● WHAT YOU NEED TO DO: Go through the data below and copy it exactly, skipping every picture.

● DATA EXTRACT:
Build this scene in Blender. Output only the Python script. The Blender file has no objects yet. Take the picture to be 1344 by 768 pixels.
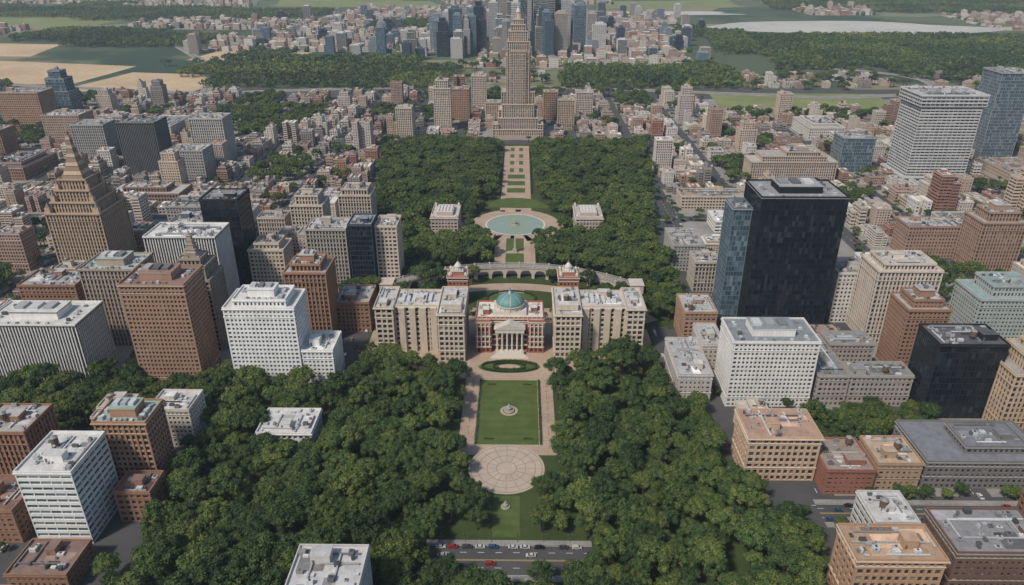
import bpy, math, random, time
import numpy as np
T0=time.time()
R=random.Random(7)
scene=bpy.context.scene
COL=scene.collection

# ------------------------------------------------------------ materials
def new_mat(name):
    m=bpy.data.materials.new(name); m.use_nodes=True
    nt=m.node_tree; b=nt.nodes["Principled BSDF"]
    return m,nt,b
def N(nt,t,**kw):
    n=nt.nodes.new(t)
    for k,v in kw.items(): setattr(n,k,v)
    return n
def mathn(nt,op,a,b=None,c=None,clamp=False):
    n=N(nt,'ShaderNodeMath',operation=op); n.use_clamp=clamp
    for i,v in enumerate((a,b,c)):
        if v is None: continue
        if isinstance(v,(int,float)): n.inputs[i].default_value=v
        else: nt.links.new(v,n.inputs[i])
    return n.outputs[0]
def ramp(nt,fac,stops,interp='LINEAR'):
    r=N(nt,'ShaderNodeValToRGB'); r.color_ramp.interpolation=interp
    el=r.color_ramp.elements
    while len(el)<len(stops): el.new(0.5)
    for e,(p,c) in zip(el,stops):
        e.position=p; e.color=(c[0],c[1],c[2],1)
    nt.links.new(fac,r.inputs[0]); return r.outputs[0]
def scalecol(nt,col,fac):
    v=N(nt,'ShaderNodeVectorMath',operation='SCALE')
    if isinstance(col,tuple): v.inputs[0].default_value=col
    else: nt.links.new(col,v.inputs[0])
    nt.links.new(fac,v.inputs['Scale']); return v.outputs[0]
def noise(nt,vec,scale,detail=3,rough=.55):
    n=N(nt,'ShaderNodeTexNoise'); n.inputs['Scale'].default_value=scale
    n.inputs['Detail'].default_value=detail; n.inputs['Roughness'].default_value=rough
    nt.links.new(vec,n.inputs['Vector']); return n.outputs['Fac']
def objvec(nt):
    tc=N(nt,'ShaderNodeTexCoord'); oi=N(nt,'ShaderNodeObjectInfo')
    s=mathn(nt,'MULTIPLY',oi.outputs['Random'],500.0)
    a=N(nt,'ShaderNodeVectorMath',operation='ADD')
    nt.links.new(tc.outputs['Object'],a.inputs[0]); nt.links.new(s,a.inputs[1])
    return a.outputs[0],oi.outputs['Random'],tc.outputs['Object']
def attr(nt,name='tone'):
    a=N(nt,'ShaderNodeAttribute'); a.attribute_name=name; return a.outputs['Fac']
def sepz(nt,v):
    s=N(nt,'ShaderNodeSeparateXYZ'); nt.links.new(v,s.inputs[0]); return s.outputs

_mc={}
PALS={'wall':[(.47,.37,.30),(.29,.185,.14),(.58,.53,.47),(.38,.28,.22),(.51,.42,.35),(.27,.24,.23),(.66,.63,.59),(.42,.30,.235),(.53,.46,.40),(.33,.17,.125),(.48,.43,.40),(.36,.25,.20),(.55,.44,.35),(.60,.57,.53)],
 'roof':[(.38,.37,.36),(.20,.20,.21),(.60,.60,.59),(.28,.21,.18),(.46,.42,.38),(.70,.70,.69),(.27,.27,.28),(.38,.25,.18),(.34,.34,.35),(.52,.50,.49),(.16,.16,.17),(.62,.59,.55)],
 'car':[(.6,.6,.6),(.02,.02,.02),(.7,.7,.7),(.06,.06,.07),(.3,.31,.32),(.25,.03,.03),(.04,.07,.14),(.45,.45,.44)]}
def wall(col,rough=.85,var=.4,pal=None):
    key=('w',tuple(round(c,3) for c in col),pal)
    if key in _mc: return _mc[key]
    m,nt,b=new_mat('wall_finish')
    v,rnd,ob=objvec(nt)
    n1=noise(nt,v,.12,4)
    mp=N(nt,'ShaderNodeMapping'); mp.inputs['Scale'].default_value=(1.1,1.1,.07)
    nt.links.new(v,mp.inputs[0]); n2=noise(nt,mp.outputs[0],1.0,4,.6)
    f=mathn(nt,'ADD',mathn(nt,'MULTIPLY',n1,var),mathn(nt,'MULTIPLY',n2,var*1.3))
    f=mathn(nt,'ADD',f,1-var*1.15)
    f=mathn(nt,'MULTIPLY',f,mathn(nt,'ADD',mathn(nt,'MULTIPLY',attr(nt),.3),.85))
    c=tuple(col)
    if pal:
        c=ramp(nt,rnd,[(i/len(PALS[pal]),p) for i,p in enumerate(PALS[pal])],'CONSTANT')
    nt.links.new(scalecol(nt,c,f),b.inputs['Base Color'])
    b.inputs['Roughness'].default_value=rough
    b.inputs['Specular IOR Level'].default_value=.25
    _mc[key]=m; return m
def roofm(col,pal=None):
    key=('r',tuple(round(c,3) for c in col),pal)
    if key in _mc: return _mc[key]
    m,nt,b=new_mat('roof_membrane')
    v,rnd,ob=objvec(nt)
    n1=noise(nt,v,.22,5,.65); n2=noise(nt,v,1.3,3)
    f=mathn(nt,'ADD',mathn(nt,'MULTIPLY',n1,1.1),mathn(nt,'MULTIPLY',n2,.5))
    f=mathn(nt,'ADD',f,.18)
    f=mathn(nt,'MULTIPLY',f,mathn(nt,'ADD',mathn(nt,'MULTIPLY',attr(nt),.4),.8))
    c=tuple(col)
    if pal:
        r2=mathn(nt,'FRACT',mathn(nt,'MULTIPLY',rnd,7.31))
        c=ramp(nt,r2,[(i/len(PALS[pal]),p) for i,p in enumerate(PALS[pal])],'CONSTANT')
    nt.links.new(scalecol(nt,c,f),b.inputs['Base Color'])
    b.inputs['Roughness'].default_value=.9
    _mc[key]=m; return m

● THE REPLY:
Build this scene in Blender. Output only the Python script. The Blender file has no objects yet. Take the picture to be 1344 by 768 pixels.
import bpy, math, random, time
import numpy as np
T0=time.time()
R=random.Random(7)
scene=bpy.context.scene
COL=scene.collection

# ------------------------------------------------------------ materials
def new_mat(name):
    m=bpy.data.materials.new(name); m.use_nodes=True
    nt=m.node_tree; b=nt.nodes["Principled BSDF"]
    return m,nt,b
def N(nt,t,**kw):
    n=nt.nodes.new(t)
    for k,v in kw.items(): setattr(n,k,v)
    return n
def mathn(nt,op,a,b=None,c=None,clamp=False):
    n=N(nt,'ShaderNodeMath',operation=op); n.use_clamp=clamp
    for i,v in enumerate((a,b,c)):
        if v is None: continue
        if isinstance(v,(int,float)): n.inputs[i].default_value=v
        else: nt.links.new(v,n.inputs[i])
    return n.outputs[0]
def ramp(nt,fac,stops,interp='LINEAR'):
    r=N(nt,'ShaderNodeValToRGB'); r.color_ramp.interpolation=interp
    el=r.color_ramp.elements
    while len(el)<len(stops): el.new(0.5)
    for e,(p,c) in zip(el,stops):
        e.position=p; e.color=(c[0],c[1],c[2],1)
    nt.links.new(fac,r.inputs[0]); return r.outputs[0]
def scalecol(nt,col,fac):
    v=N(nt,'ShaderNodeVectorMath',operation='SCALE')
    if isinstance(col,tuple): v.inputs[0].default_value=col
    else: nt.links.new(col,v.inputs[0])
    nt.links.new(fac,v.inputs['Scale']); return v.outputs[0]
def noise(nt,vec,scale,detail=3,rough=.55):
    n=N(nt,'ShaderNodeTexNoise'); n.inputs['Scale'].default_value=scale
    n.inputs['Detail'].default_value=detail; n.inputs['Roughness'].default_value=rough
    nt.links.new(vec,n.inputs['Vector']); return n.outputs['Fac']
def objvec(nt):
    tc=N(nt,'ShaderNodeTexCoord'); oi=N(nt,'ShaderNodeObjectInfo')
    s=mathn(nt,'MULTIPLY',oi.outputs['Random'],500.0)
    a=N(nt,'ShaderNodeVectorMath',operation='ADD')
    nt.links.new(tc.outputs['Object'],a.inputs[0]); nt.links.new(s,a.inputs[1])
    return a.outputs[0],oi.outputs['Random'],tc.outputs['Object']
def attr(nt,name='tone'):
    a=N(nt,'ShaderNodeAttribute'); a.attribute_name=name; return a.outputs['Fac']
def sepz(nt,v):
    s=N(nt,'ShaderNodeSeparateXYZ'); nt.links.new(v,s.inputs[0]); return s.outputs

_mc={}
PALS={'wall':[(.47,.37,.30),(.29,.185,.14),(.58,.53,.47),(.38,.28,.22),(.51,.42,.35),(.27,.24,.23),(.66,.63,.59),(.42,.30,.235),(.53,.46,.40),(.33,.17,.125),(.48,.43,.40),(.36,.25,.20),(.55,.44,.35),(.60,.57,.53)],
 'roof':[(.38,.37,.36),(.20,.20,.21),(.60,.60,.59),(.28,.21,.18),(.46,.42,.38),(.70,.70,.69),(.27,.27,.28),(.38,.25,.18),(.34,.34,.35),(.52,.50,.49),(.16,.16,.17),(.62,.59,.55)],
 'car':[(.6,.6,.6),(.02,.02,.02),(.7,.7,.7),(.06,.06,.07),(.3,.31,.32),(.25,.03,.03),(.04,.07,.14),(.45,.45,.44)]}
def wall(col,rough=.85,var=.4,pal=None):
    key=('w',tuple(round(c,3) for c in col),pal)
    if key in _mc: return _mc[key]
    m,nt,b=new_mat('wall_finish')
    v,rnd,ob=objvec(nt)
    n1=noise(nt,v,.12,4)
    mp=N(nt,'ShaderNodeMapping'); mp.inputs['Scale'].default_value=(1.1,1.1,.07)
    nt.links.new(v,mp.inputs[0]); n2=noise(nt,mp.outputs[0],1.0,4,.6)
    f=mathn(nt,'ADD',mathn(nt,'MULTIPLY',n1,var),mathn(nt,'MULTIPLY',n2,var*1.3))
    f=mathn(nt,'ADD',f,1-var*1.15)
    f=mathn(nt,'MULTIPLY',f,mathn(nt,'ADD',mathn(nt,'MULTIPLY',attr(nt),.3),.85))
    c=tuple(col)
    if pal:
        c=ramp(nt,rnd,[(i/len(PALS[pal]),p) for i,p in enumerate(PALS[pal])],'CONSTANT')
    nt.links.new(scalecol(nt,c,f),b.inputs['Base Color'])
    b.inputs['Roughness'].default_value=rough
    b.inputs['Specular IOR Level'].default_value=.25
    _mc[key]=m; return m
def roofm(col,pal=None):
    key=('r',tuple(round(c,3) for c in col),pal)
    if key in _mc: return _mc[key]
    m,nt,b=new_mat('roof_membrane')
    v,rnd,ob=objvec(nt)
    n1=noise(nt,v,.22,5,.65); n2=noise(nt,v,1.3,3)
    f=mathn(nt,'ADD',mathn(nt,'MULTIPLY',n1,1.1),mathn(nt,'MULTIPLY',n2,.5))
    f=mathn(nt,'ADD',f,.18)
    f=mathn(nt,'MULTIPLY',f,mathn(nt,'ADD',mathn(nt,'MULTIPLY',attr(nt),.4),.8))
    c=tuple(col)
    if pal:
        r2=mathn(nt,'FRACT',mathn(nt,'MULTIPLY',rnd,7.31))
        c=ramp(nt,r2,[(i/len(PALS[pal]),p) for i,p in enumerate(PALS[pal])],'CONSTANT')
    nt.links.new(scalecol(nt,c,f),b.inputs['Base Color'])
    b.inputs['Roughness'].default_value=.9
    _mc[key]=m; return m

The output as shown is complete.